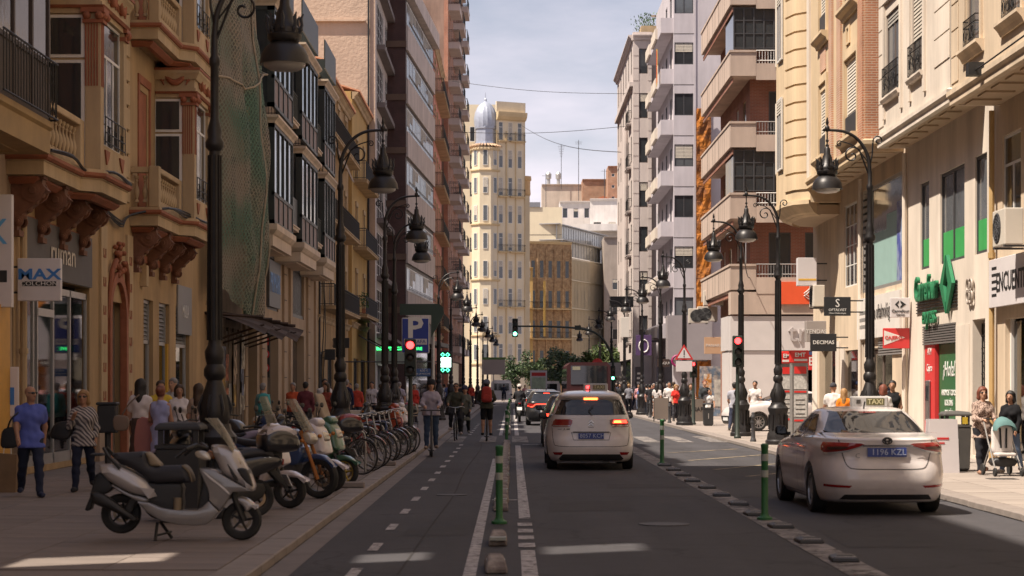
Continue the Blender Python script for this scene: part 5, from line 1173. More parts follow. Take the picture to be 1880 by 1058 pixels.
# ---------------------------------------------------------------- far end of the street
TW = stucco('tower_cream', (.70,.60,.44), .06, .08); TWD = stucco('tower_trim', (.58,.45,.27), .06, .1)
def build_tower():
 t = thing('domed_corner_tower_building', 'cream corner building with octagonal turret and blue-grey ribbed dome', 'building', (-6.2, 262, KH), 0)
 P = Panel(t); W1 = 3.6
 # left wing (faces camera, stepped back), turret, right wing turning along the bend
 hf = 3.7; H = 36.5
 for fl in range(9): P.win(.9, 4.5+hf*fl, .7, 2.0, 'one')
 P.wall(-3.5, 1.6, 0, 33, TW); P.band(-3.5, 1.6, 32.5, CORN, TWD)
 # turret
 cx, cy, r = 2.65, .3, 1.95; n = 8; ring = [(cx + r*math.cos(2*PI*(k+.5)/n), cy + r*math.sin(2*PI*(k+.5)/n)) for k in range(n)]
 P.part(MB().prism(ring, 0, 33.2, 'z'), 'turret', TW)
 for z in (4.2, 8, 15.4, 22.8, 30.0, 32.8):
  P.part(MB().sweep([(-.1,0),(.12,0),(.18,.12),(.18,.26),(-.1,.26)], ring[::1], True), 'turret_band', TWD, 0, 0, z)
 for fl in range(8):
  for k in range(n):
   a = 2*PI*k/n
   if math.sin(a) > .3: continue
   z = 4.9 + hf*fl; wx = cx + (r*.925)*math.cos(a); wy = cy + (r*.925)*math.sin(a)
   w = Panel(t, (wx, wy, z), math.degrees(a)+90); w.win(0, 0, .62, 2.1, 'one', rec=-.06, cut=False, frame=WHITEP, glass=GLASSB, blind=.0 if (fl*3+k) % 4 else .6)
 tiles = MB(); 
 for k in range(28): a = 2*PI*k/28; tiles.tube([(cx+1.3*math.cos(a),cy+1.2*math.sin(a),33.75),(cx+2.3*math.cos(a),cy+2.3*math.sin(a),33.35)], .12, 6)
 P.part(tiles, 'tile_skirt', mat('pale_roof_tile',(.50,.34,.22),.85,0,.2,6,.2))
 zc = mat('zinc_dome', (.36,.39,.47), .5, .2, .12, 2, .1); dm = MB()
 dm.lathe([(1.5,0),(1.5,.3),(1.36,.35),(1.36,2.1),(1.5,2.2),(1.52,2.45)], 8, (cx, cy, 33.6)); P.part(dm, 'dome_drum', zc)
 m = 32; prof = [(1.4,0),(1.48,.5),(1.49,1.2),(1.36,1.9),(1.12,2.5),(.82,2.95),(.45,3.25),(.2,3.4)]
 dm = MB().rings([[(cx + rr*(1 + .045*(k % 2))*math.cos(2*PI*k/m), cy + rr*(1 + .045*(k % 2))*math.sin(2*PI*k/m), 36.05+z) for k in range(m)] for rr, z in prof]); P.part(dm, 'dome', zc, smooth=30)
 P.part(MB().lathe([(.22,0),(.16,.2),(.2,.35),(.05,.6),(.03,1.3)], 8, (cx, cy, 39.4)), 'finial', zc)
 # right wing: front turned slightly towards the street bend
 B = Panel(t, (4.1, -.6, 0), 26); hb = 38.5
 for fl in range(9):
  for k in range(3): B.win(.7 + 1.4*k, 4.7+hf*fl, .62, 2.4, 'one transom', rec=.12, glass=GLASSB, blind=(.0,.35,.8,.5)[(fl*3+k*2) % 4])
 B.wall(0, 4.3, 0, hb, TW)
 for fl in range(9):
  if fl in (4, 6, 8, 2): B.balcony(.95, 4.6+hf*fl, 1.3, .5, TWD, .9, sp=.2); B.balcony(3.05, 4.6+hf*fl, 2.2, .55, TWD, .9, sp=.2)
  for k in range(4): B.part(MB().box(.0+1.4*k,.2+1.35*k,-.12,0,4.5,hb-3), 'pilaster', TWD) if fl == 0 else None
 B.band(0, 4.3, hb-1.6, [(0,0),(.3,.1),(.6,.5),(.7,.9),(.7,1.1),(0,1.1)], TWD); B.part(MB().box(0,4.3,-.1,.2,hb-.5,hb+.9), 'parapet', TW)
 P.part(MB().box(-3.4,4.2,2.5,14,0,hb+.9), 'rear_block', TW); P.part(MB().box(4.0,7.7,2.2,9,0,hb-.05), 'rear_wing', TW)
 P.part(MB().box(-3.3,-1.0,2.4,4,hb+.9,hb+3.0), 'roof_hut', TWD)
 P.part(MB().box(6.9,8.6,3.4,8,0,27.2), 'low_wing', TW); P.part(MB().lathe([(.75,0),(.85,.3),(.78,1.0),(.8,2.0),(.95,2.2),(.9,2.7)], 14, (7.9,4.4,27.2)), 'round_turret', mat('ochre_turret',(.55,.36,.18),.8,0,.1,2,.1))
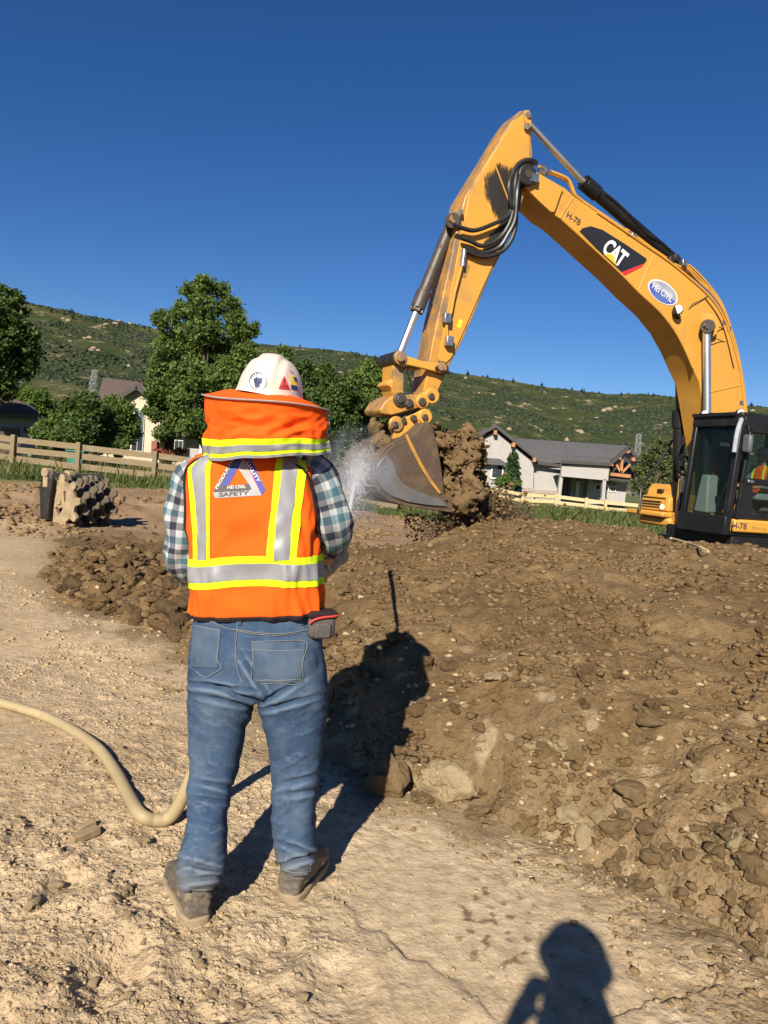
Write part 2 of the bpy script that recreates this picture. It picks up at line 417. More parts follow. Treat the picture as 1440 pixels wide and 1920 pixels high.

:::

▸ **What you will do**
Print out the lines exactly, skipping any picture.

▸ **Solution to this task**
Continue the Blender Python script for this scene: part 5, from line 1173. More parts follow. Take the picture to be 1880 by 1058 pixels.
# ---------------------------------------------------------------- far end of the street
TW = stucco('tower_cream', (.70,.60,.44), .06, .08); TWD = stucco('tower_trim', (.58,.45,.27), .06, .1)
def build_tower():
 t = thing('domed_corner_tower_building', 'cream corner building with octagonal turret and blue-grey ribbed dome', 'building', (-6.2, 262, KH), 0)
 P = Panel(t); W1 = 3.6
 # left wing (faces camera, stepped back), turret, right wing turning along the bend
 hf = 3.7; H = 36.5
 for fl in range(9): P.win(.9, 4.5+hf*fl, .7, 2.0, 'one')
 P.wall(-3.5, 1.6, 0, 33, TW); P.band(-3.5, 1.6, 32.5, CORN, TWD)
 # turret
 cx, cy, r = 2.65, .3, 1.95; n = 8; ring = [(cx + r*math.cos(2*PI*(k+.5)/n), cy + r*math.sin(2*PI*(k+.5)/n)) for k in range(n)]
 P.part(MB().prism(ring, 0, 33.2, 'z'), 'turret', TW)
 for z in (4.2, 8, 15.4, 22.8, 30.0, 32.8):
  P.part(MB().sweep([(-.1,0),(.12,0),(.18,.12),(.18,.26),(-.1,.26)], ring[::1], True), 'turret_band', TWD, 0, 0, z)
 for fl in range(8):
  for k in range(n):
   a = 2*PI*k/n
   if math.sin(a) > .3: continue
   z = 4.9 + hf*fl; wx = cx + (r*.925)*math.cos(a); wy = cy + (r*.925)*math.sin(a)
   w = Panel(t, (wx, wy, z), math.degrees(a)+90); w.win(0, 0, .62, 2.1, 'one', rec=-.06, cut=False, frame=WHITEP, glass=GLASSB, blind=.0 if (fl*3+k) % 4 else .6)
 tiles = MB(); 
 for k in range(28): a = 2*PI*k/28; tiles.tube([(cx+1.3*math.cos(a),cy+1.2*math.sin(a),33.75),(cx+2.3*math.cos(a),cy+2.3*math.sin(a),33.35)], .12, 6)
 P.part(tiles, 'tile_skirt', mat('pale_roof_tile',(.50,.34,.22),.85,0,.2,6,.2))
 zc = mat('zinc_dome', (.36,.39,.47), .5, .2, .12, 2, .1); dm = MB()
 dm.lathe([(1.5,0),(1.5,.3),(1.36,.35),(1.36,2.1),(1.5,2.2),(1.52,2.45)], 8, (cx, cy, 33.6)); P.part(dm, 'dome_drum', zc)
 m = 32; prof = [(1.4,0),(1.48,.5),(1.49,1.2),(1.36,1.9),(1.12,2.5),(.82,2.95),(.45,3.25),(.2,3.4)]
 dm = MB().rings([[(cx + rr*(1 + .045*(k % 2))*math.cos(2*PI*k/m), cy + rr*(1 + .045*(k % 2))*math.sin(2*PI*k/m), 36.05+z) for k in range(m)] for rr, z in prof]); P.part(dm, 'dome', zc, smooth=30)
 P.part(MB().lathe([(.22,0),(.16,.2),(.2,.35),(.05,.6),(.03,1.3)], 8, (cx, cy, 39.4)), 'finial', zc)
 # right wing: front turned slightly towards the street bend
 B = Panel(t, (4.1, -.6, 0), 26); hb = 38.5
 for fl in range(9):
  for k in range(3): B.win(.7 + 1.4*k, 4.7+hf*fl, .62, 2.4, 'one transom', rec=.12, glass=GLASSB, blind=(.0,.35,.8,.5)[(fl*3+k*2) % 4])
 B.wall(0, 4.3, 0, hb, TW)
 for fl in range(9):
  if fl in (4, 6, 8, 2): B.balcony(.95, 4.6+hf*fl, 1.3, .5, TWD, .9, sp=.2); B.balcony(3.05, 4.6+hf*fl, 2.2, .55, TWD, .9, sp=.2)
  for k in range(4): B.part(MB().box(.0+1.4*k,.2+1.35*k,-.12,0,4.5,hb-3), 'pilaster', TWD) if fl == 0 else None
 B.band(0, 4.3, hb-1.6, [(0,0),(.3,.1),(.6,.5),(.7,.9),(.7,1.1),(0,1.1)], TWD); B.part(MB().box(0,4.3,-.1,.2,hb-.5,hb+.9), 'parapet', TW)
 P.part(MB().box(-3.4,4.2,2.5,14,0,hb+.9), 'rear_block', TW); P.part(MB().box(4.0,7.7,2.2,9,0,hb-.05), 'rear_wing', TW)
 P.part(MB().box(-3.3,-1.0,2.4,4,hb+.9,hb+3.0), 'roof_hut', TWD)
 P.part(MB().box(6.9,8.6,3.4,8,0,27.2), 'low_wing', TW); P.part(MB().lathe([(.75,0),(.85,.3),(.78,1.0),(.8,2.0),(.95,2.2),(.9,2.7)], 14, (7.9,4.4,27.2)), 'round_turret', mat('ochre_turret',(.55,.36,.18),.8,0,.1,2,.1))
Write part 2 of the bpy script that recreates this picture. It picks up at line 417. More parts follow. Treat the picture as 1440 pixels wide and 1920 pixels high.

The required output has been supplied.